What I thought was a "brilliant" design of mine has disappointed me! I've made an aluminum extrusion frame router/mill with Hiwin 20mm rails and 1605 ballscrews. My goal was to be able to machine aluminum. It can but it's really wimpy. I have to take really small depths of cut. If I try to use the side of the end mill to machine the edge of a 1/2" thick plate, I get this terrible high-pitched squealing resonance that develops; when I take a cut of more than 0.5 mm into the part.

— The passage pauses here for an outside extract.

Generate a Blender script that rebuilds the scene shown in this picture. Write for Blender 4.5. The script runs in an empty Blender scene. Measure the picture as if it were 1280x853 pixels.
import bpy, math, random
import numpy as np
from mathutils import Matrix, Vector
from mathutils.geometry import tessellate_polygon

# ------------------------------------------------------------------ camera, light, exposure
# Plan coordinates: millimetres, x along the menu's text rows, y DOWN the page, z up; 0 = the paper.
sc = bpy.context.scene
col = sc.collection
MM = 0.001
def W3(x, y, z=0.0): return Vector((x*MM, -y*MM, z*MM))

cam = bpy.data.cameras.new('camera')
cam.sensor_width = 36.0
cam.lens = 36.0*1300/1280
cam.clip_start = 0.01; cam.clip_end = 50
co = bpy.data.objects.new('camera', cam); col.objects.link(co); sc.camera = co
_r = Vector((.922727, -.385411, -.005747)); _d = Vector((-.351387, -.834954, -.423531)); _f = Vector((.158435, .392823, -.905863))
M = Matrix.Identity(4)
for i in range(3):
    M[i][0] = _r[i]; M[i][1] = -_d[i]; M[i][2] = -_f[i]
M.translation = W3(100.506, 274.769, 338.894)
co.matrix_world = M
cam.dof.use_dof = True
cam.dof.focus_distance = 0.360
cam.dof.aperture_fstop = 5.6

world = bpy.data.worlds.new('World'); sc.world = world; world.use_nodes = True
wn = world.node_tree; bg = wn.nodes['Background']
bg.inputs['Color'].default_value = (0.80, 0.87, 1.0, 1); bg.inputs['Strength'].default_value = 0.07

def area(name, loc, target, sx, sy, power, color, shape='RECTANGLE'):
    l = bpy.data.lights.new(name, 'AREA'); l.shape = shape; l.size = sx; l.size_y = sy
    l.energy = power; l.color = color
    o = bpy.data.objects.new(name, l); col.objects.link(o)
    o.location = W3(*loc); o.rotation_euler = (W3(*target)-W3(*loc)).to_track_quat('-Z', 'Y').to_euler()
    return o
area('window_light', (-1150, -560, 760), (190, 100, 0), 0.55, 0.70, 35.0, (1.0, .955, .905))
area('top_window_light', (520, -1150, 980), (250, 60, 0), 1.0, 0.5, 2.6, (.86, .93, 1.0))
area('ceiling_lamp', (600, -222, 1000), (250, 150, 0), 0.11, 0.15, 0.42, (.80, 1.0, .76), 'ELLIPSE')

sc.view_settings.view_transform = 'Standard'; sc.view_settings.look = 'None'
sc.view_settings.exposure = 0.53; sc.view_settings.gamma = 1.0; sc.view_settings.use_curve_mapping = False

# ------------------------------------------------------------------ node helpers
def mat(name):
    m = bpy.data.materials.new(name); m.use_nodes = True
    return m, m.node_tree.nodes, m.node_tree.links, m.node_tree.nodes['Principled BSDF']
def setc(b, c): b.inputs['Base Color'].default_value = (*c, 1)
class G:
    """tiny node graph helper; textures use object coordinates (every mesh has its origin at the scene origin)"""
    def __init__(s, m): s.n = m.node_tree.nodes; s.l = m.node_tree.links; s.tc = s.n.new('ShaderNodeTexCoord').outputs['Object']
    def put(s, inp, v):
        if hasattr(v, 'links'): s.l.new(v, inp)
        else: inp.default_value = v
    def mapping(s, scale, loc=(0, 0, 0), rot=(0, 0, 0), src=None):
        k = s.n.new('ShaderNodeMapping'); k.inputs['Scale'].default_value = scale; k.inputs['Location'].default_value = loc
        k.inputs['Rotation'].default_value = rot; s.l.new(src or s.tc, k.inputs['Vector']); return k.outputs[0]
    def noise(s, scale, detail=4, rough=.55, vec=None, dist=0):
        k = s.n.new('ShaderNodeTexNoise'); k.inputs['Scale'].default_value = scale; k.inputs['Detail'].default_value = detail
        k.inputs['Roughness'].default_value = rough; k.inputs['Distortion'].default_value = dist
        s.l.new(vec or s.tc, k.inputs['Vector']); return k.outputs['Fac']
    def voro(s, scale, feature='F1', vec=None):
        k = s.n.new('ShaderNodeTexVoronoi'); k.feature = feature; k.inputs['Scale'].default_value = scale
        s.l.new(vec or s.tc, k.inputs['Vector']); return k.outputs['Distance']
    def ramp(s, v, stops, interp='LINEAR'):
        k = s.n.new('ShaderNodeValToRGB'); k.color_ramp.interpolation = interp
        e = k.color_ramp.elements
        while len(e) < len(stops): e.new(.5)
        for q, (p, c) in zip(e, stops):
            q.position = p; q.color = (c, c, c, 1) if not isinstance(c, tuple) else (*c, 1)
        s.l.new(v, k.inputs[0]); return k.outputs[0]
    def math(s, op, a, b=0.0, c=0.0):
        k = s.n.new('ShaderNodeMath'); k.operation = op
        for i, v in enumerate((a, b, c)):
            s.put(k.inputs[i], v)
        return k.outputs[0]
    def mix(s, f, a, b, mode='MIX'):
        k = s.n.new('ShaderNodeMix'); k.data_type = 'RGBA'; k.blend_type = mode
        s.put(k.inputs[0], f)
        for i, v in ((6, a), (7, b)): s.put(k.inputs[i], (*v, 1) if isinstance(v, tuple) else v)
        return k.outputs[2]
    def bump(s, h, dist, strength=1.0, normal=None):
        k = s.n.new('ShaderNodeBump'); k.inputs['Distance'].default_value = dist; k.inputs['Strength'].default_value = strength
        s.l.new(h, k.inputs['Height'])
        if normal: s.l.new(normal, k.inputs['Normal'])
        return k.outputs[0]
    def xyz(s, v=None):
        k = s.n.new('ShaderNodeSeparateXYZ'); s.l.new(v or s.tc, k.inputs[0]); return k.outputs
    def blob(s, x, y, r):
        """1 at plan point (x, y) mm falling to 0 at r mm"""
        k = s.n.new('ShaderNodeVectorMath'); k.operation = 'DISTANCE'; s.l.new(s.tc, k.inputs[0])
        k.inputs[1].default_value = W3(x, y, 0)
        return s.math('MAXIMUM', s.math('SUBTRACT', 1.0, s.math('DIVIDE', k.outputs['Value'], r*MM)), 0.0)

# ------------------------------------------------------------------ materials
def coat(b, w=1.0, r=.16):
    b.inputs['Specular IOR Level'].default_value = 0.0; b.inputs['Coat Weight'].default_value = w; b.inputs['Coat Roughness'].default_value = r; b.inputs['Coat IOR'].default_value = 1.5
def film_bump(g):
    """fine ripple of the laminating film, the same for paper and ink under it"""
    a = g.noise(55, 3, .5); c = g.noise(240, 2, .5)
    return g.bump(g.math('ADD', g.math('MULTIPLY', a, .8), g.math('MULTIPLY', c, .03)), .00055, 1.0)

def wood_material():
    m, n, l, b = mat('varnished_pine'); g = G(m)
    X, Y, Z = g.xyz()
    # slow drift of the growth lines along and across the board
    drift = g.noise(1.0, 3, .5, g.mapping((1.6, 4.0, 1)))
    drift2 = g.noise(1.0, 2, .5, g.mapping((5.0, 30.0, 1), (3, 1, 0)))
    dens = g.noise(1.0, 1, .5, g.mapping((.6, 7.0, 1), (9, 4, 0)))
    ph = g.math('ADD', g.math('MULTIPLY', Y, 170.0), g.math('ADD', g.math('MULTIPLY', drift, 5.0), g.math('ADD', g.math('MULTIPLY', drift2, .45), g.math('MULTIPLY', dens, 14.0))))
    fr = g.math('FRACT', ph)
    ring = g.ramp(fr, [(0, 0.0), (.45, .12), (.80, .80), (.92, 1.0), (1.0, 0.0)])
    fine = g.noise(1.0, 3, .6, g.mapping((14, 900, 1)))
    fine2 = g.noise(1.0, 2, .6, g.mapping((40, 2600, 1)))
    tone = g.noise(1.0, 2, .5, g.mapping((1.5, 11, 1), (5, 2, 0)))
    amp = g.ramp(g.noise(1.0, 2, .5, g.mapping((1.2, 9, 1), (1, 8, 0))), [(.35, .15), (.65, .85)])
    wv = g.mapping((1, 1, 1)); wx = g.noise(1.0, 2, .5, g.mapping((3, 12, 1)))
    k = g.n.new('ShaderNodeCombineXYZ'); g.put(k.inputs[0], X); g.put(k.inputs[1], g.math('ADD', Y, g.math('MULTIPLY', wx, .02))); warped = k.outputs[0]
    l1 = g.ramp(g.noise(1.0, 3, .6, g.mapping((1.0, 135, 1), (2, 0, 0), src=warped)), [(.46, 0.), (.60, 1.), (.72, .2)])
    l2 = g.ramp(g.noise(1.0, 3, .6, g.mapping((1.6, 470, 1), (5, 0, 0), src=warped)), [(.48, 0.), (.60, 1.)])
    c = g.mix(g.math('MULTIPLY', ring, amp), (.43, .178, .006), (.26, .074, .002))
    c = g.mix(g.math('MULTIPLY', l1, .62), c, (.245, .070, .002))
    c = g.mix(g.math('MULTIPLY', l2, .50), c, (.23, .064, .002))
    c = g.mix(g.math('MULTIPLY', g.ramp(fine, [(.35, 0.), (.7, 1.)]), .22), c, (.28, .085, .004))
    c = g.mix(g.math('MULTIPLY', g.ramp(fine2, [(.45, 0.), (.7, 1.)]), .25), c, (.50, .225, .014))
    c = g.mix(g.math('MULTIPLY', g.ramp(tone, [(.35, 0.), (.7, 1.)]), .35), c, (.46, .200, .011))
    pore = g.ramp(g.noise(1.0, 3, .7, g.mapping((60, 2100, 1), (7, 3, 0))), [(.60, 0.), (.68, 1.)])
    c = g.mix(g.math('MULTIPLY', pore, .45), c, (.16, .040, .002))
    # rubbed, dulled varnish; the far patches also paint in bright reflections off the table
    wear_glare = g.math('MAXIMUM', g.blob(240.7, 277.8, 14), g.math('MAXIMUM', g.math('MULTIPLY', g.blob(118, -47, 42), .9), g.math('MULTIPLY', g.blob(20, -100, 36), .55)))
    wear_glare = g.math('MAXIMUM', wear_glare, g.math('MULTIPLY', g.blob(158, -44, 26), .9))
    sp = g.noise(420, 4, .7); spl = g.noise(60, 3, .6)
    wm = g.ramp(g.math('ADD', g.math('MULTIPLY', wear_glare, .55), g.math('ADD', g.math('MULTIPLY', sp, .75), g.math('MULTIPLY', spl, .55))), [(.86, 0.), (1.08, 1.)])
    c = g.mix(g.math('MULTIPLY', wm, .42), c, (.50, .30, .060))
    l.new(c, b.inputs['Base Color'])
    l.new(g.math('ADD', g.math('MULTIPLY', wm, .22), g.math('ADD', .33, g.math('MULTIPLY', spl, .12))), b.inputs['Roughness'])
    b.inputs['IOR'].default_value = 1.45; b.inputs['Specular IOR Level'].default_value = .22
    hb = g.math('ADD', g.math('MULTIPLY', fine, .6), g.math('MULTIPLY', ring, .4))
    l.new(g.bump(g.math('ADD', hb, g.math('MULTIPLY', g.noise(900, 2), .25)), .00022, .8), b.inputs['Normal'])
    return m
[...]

Here's a video showing the machine moving in all axes: https://www.youtube.com/watch?v=nWbaQHA50cI
Can anyone see an obvious weak point that causes low stiffness? My estimates suggested this would be quite a capable machine. There are several resonant modes right in the wrong spots down at low frequencies.
Here are some pics:
This is the front of the machine. It has dual y-axis ballscrews, a single x-axis ballscrew, and the entire gantry moves up and down for the z-axis, so the Z has two ballscrews
Here is a side view of the machine, showing the gantry plate, and one of the y-axis ballscrews
Here's a view isometric showing the rear. One can start to see the dual z-axis ballscrews
Here's a straight-on view of the rear of the machine
A closeup of the x-axis, showing the headstock and its drive motor. That's a hobby brushless motor. I use a regualr helicopter ESC to drive it and an 18 V power supply. The pulleys from motor to spindle have a 1:2 ratio.